If you knew it was invisibility, you would know he was still in the cell. Since you don't know it was invisibility, you don't know whether he could still be in the cell, but it's in the range of possibilities, among many others. Checking the cell to make sure that it's not an illusion or other trickery seems pretty obvious (and, frankly, with a DM worth his or her salt, will still allow the mage a jump on things, giving 'game value' to the invisibility and reducing the depth of a question of metagaming).


He either teleported or went invisible. If he went invisible then doing the blind mans bluff act around the room might find him. If he didn't, then you may look like an idiot but there's no one there to see it.

So no, i don't think its metagaming to act as if he went invisible.


I disagree on one point. Posters have been saying that since he cast it when you opened the door, it's less likely to be a teleport than invisibility. However, the door was opened to allow a barbarian to go in and beat the #$#&* out of him. If I was a wizard with a choice, that's when I would teleport.

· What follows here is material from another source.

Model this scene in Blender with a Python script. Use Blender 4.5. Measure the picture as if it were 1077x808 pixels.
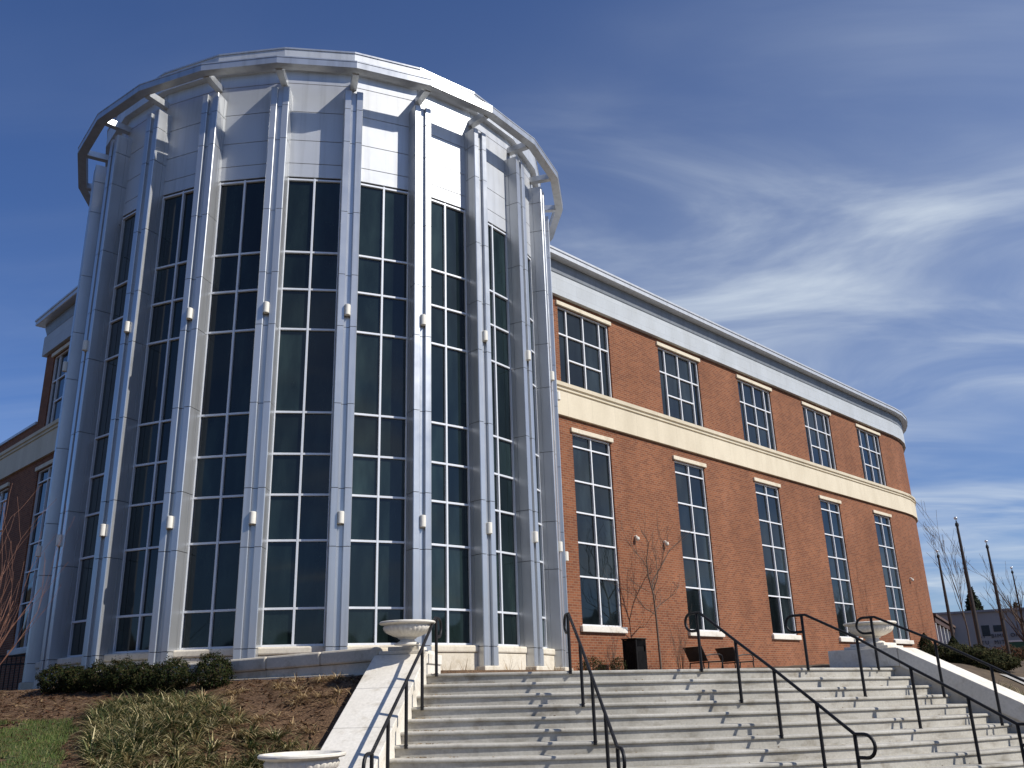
import bpy, bmesh, math, random
from mathutils import Vector, Matrix
from mathutils import noise as mnoise

# ------------------------------------------------------------------ scene set-up
scn = bpy.context.scene
for o in list(bpy.data.objects):
    bpy.data.objects.remove(o)
COL = scn.collection
R = math.radians
sin, cos, pi = math.sin, math.cos, math.pi

# camera (eye height is z = 0 in this scene, street level is z = -1.7)
PITCH, ROLL, FPX = 0.33393, -0.032556, 941.55
cam_d = bpy.data.cameras.new('camera')
cam = bpy.data.objects.new('camera', cam_d)
COL.objects.link(cam)
fw = Vector((0, cos(PITCH), sin(PITCH)))
up0 = Vector((0, -sin(PITCH), cos(PITCH)))
rt0 = Vector((1, 0, 0))
rt = cos(ROLL) * rt0 + sin(ROLL) * up0
up = -sin(ROLL) * rt0 + cos(ROLL) * up0
m = Matrix((rt, up, -fw)).transposed().to_4x4()
cam.matrix_world = m
cam_d.sensor_width = 36
cam_d.sensor_fit = 'HORIZONTAL'
cam_d.lens = 36 * FPX / 1077
cam_d.clip_start = 0.1
cam_d.clip_end = 3000
scn.camera = cam

# sun and sky
SUN_AZ, SUN_EL = R(114), R(42)
sun_dir = Vector((sin(SUN_AZ) * cos(SUN_EL), cos(SUN_AZ) * cos(SUN_EL), sin(SUN_EL)))
sd = bpy.data.lights.new('sun', 'SUN')
sd.energy = 5.0
sd.angle = R(0.53)
sd.color = (1.0, 0.96, 0.895)
so = bpy.data.objects.new('sun', sd)
COL.objects.link(so)
so.rotation_euler = sun_dir.to_track_quat('Z', 'Y').to_euler()

world = bpy.data.worlds.new("World")
scn.world = world
world.use_nodes = True
wn, wl = world.node_tree.nodes, world.node_tree.links
wn.clear()


def nd(nodes, typ, **kw):
    n = nodes.new(typ)
    for k, v in kw.items():
        setattr(n, k, v)
    return n


def math_node(nodes, links, op, a, b=None, c=None, clamp=False):
    n = nodes.new('ShaderNodeMath')
    n.operation = op
    n.use_clamp = clamp
    for i, v in enumerate((a, b, c)):
        if v is None:
            continue
        if isinstance(v, (int, float)):
            n.inputs[i].default_value = v
        else:
            links.new(v, n.inputs[i])
    return n.outputs[0]


CLROT, CLPATCH = -24, (2.0, 0.4, 1)


def build_world():
    sky = nd(wn, 'ShaderNodeTexSky', sky_type='NISHITA', sun_disc=False)
    sky.sun_elevation = SUN_EL
    sky.sun_rotation = SUN_AZ
    sky.altitude = 200
    sky.air_density = 1.0
    sky.dust_density = 0.6
    sky.ozone_density = 2.2
    tc = nd(wn, 'ShaderNodeTexCoord')
    sep = nd(wn, 'ShaderNodeSeparateXYZ')
    wl.new(tc.outputs['Generated'], sep.inputs[0])
    den = math_node(wn, wl, 'ADD', math_node(wn, wl, 'MAXIMUM', sep.outputs[2], 0.0), 0.12)
    px = math_node(wn, wl, 'DIVIDE', sep.outputs[0], den)
    py = math_node(wn, wl, 'DIVIDE', sep.outputs[1], den)
    comb = nd(wn, 'ShaderNodeCombineXYZ')
    wl.new(px, comb.inputs[0])
    wl.new(py, comb.inputs[1])
    # thin cirrus: fine streaks inside broad soft patches
    def tex(rot, scl, loc, scale, detail, rough, dist, lo, hi):
        mp = nd(wn, 'ShaderNodeMapping')
        mp.inputs['Rotation'].default_value = (0, 0, R(rot))
        mp.inputs['Scale'].default_value = (*scl, 1)
        mp.inputs['Location'].default_value = loc
        wl.new(comb.outputs[0], mp.inputs[0])
        t = nd(wn, 'ShaderNodeTexNoise')
        t.inputs['Scale'].default_value = scale
        t.inputs['Detail'].default_value = detail
        t.inputs['Roughness'].default_value = rough
        t.inputs['Distortion'].default_value = dist
        wl.new(mp.outputs[0], t.inputs['Vector'])
        r = nd(wn, 'ShaderNodeMapRange', interpolation_type='SMOOTHSTEP')
        r.inputs['From Min'].default_value = lo
        r.inputs['From Max'].default_value = hi
        wl.new(t.outputs[0], r.inputs['Value'])
        return r.outputs[0]

    def rng_node(src, a, b, lo=0.0):
        r = nd(wn, 'ShaderNodeMapRange', interpolation_type='SMOOTHSTEP')
        r.inputs['From Min'].default_value = a
        r.inputs['From Max'].default_value = b
        r.inputs['To Min'].default_value = lo
        wl.new(src, r.inputs['Value'])
        return r.outputs[0]
    streak = tex(CLROT, (0.55, 1.45), (0.9, 0.3, 0), 1.7, 10, 0.55, 1.1, 0.34, 0.80)
    patch = tex(-15, (0.5, 0.9), CLPATCH, 1.25, 4, 0.5, 0.2, 0.36, 0.66)
    veil = tex(10, (0.4, 0.7), (4.0, 2.0, 1), 0.9, 3, 0.5, 0.1, 0.30, 0.70)
    east = rng_node(sep.outputs[0], -0.55, 0.30, 0.12)
    low = rng_node(sep.outputs[2], 0.80, 0.40, 0.05)
    body = math_node(wn, wl, 'MULTIPLY', math_node(wn, wl, 'ADD', math_node(wn, wl, 'MULTIPLY', streak, 0.85), 0.12), patch)
    cl = math_node(wn, wl, 'ADD', body, math_node(wn, wl, 'MULTIPLY', veil, 0.16))
    cl = math_node(wn, wl, 'MULTIPLY', cl, math_node(wn, wl, 'MULTIPLY', east, low))
    cl = math_node(wn, wl, 'MULTIPLY', cl, 0.92, clamp=True)
    tint = nd(wn, 'ShaderNodeMix', data_type='RGBA', blend_type='MULTIPLY')
    tint.inputs['Factor'].default_value = 1
    wl.new(sky.outputs[0], tint.inputs[6])
    tint.inputs[7].default_value = (0.46, 0.66, 1.03, 1)
    mix = nd(wn, 'ShaderNodeMix', data_type='RGBA')
    wl.new(cl, mix.inputs['Factor'])
    wl.new(tint.outputs[2], mix.inputs[6])
    mix.inputs[7].default_value = (6.4, 7.2, 8.1, 1)
    bg = nd(wn, 'ShaderNodeBackground')
    bg.inputs['Strength'].default_value = 0.103
    wl.new(mix.outputs[2], bg.inputs['Color'])
    out = nd(wn, 'ShaderNodeOutputWorld')
    wl.new(bg.outputs[0], out.inputs[0])


build_world()
scn.view_settings.view_transform = 'Standard'
scn.view_settings.look = 'None'
scn.view_settings.exposure = 0.0
scn.view_settings.gamma = 1
scn.view_settings.use_curve_mapping = False

# ------------------------------------------------------------------ helpers
RNG = random.Random(7)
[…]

However, I do agree that it would not be metagaming to wave your arms around, maybe throw some flour or dirt into the air, to see if he's still there. Since that would be the normal reaction if someone disappeared in your kitchen, in a world without invisibility. It would seem quite likely in a world with magic. Note - 8 int means he might leave the door open until it's too late, though.


Major_Tom wrote:

I disagree on one point. Posters have been saying that since he cast it when you opened the door, it's less likely to be a teleport than invisibility. However, the door was opened to allow a barbarian to go in and beat the #$#&* out of him. If I was a wizard with a choice, that's when I would teleport.

However, I do agree that it would not be metagaming to wave your arms around, maybe throw some flour or dirt into the air, to see if he's still there. Since that would be the normal reaction if someone disappeared in your kitchen, in a world without invisibility. It would seem quite likely in a world with magic. Note - 8 int means he might leave the door open until it's too late, though.

I don't think so. Wisdom covers situational awareness. The situation is that the door is wide open. Even wild animals know how to cut other animals off. In this case the cut off point is the door.

Dark Archive

A cleric high enough level to cast invisibility purge would probably know what the first word in that spell meant.

I wouldn't consider it meta-gaming, particularly if he *also* considered other possibilities (such as teleportation, or that the 'wizard' had been an illusion all along).